Quando
um estudante com deficiência chega ao ensino superior, a instituição que o
recebe tem pouca ou nenhuma informação sobre o seu passado. Os apoios que
recebia ou o tipo de trabalho a que estava habituado são desconhecidos dos
novos professores. A dificuldade de articulação entre as universidades ou
politécnicos e as escolas secundárias é “um problema”, considera o
coordenador-técnico do Gabinete para a Inclusão da Universidade do Minho,
Carlos Barbosa, dificultando a integração destes alunos.
“Nenhuma
instituição sabe que estudantes com necessidades especiais vai receber em cada
ano”, constata a coordenadora do Centro de Recursos para a Inclusão Digital do
Instituto Politécnico de Leiria, Célia Sousa. Apesar de os alunos que entram
através do contingente especial para estudantes com deficiência estarem
identificados, há muitos outros que necessitam de apoio e entram pelo
contingente geral. Esses são um grupo indiferenciado, que as instituições não
têm como conhecer, a não ser que eles acabem por procurar a ajuda dos gabinetes
de apoio.
Mesmo
para trabalhar com os estudantes com deficiência que entram pelo contingente
especial, os serviços especializados encontram dificuldades. A inexistência de
mecanismos de comunicação impede a informação de chegar às universidades e
politécnicos. Quando os alunos aparecem com os seus problemas específicos, “é
preciso montar soluções no momento, quando podíamos estar a antecipar as
coisas, se esta articulação existisse”, diz Célia Sousa.
“Não era
difícil prever quais são os alunos do secundário que vão acabar por prosseguir
estudos”, afirma a vice-reitora da Universidade dos Açores, Ana Teresa Alves.

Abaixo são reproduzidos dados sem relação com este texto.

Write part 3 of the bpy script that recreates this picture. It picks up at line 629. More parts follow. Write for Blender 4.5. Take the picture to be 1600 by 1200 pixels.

Defende que é necessário criar legislação específica para os apoios aos
estudantes com deficiência no ensino superior.
O
Decreto-Lei n.º 3/2008 define os apoios aos estudantes com necessidades
educativas especiais na educação pré-escolar e nos ensinos básico e secundário.
No entanto, o diploma legal não se estende ao superior, que não tem um quadro
formal de enquadramento dos apoios aos estudantes com deficiência.
Esta
dificuldade é também detetada no diagnóstico sobre as pessoas com deficiência
visual e auditiva publicado este ano por um grupo de investigadores da
Universidade Aberta e da Fundação Calouste Gulbenkian. A falta de um normativo
aplicável em específico ao ensino superior, diz o relatório, cria “na prática
um certo 'vazio legal'” neste setor, o que leva universidades e politécnicos “a
adotar iniciativas avulsas, não concertadas entre si”.
Salas de aula
não estão preparadas
Os
gabinetes de apoios aos estudantes com deficiências têm-se generalizado no
ensino superior público, mas persistem dificuldades nas respostas das
instituições. O inquérito sobre os apoios concedidos aos estudantes com
necessidades educativas especiais do ensino superior feito, há três anos, por
Lília Aguardenteiro Pires, Ana Almeida Pinheiro e Valentina Oliveira,
investigadoras da Universidade de Lisboa, revelou que metade das instituições
de ensino superior não possuem um regulamento especial. Além disso, em 9% das
universidade e politécnicos não é possível a realização de provas adaptadas nem
são conferidas condições especiais para a realização de trabalhos ou provas de
avaliação a estudantes com deficiência.
Ao nível
das infraestruturas o cenário encontrado é ainda pior do que ao nível dos
apoios à aprendizagem, com cerca de metade das salas de aula, salas de estudo e
laboratórios e não estarem preparados na totalidade para receberem estudantes
com deficiência.
“Fazemos
o melhor possível dentro das condições que temos”, diz Ana Teresa Alves. E
lembra os cortes no financiamento público que as instituições sofreram nos
últimos anos, que causaram problemas à sua gestão — a universidade que dirige
está mesmo sob plano de recuperação financeira.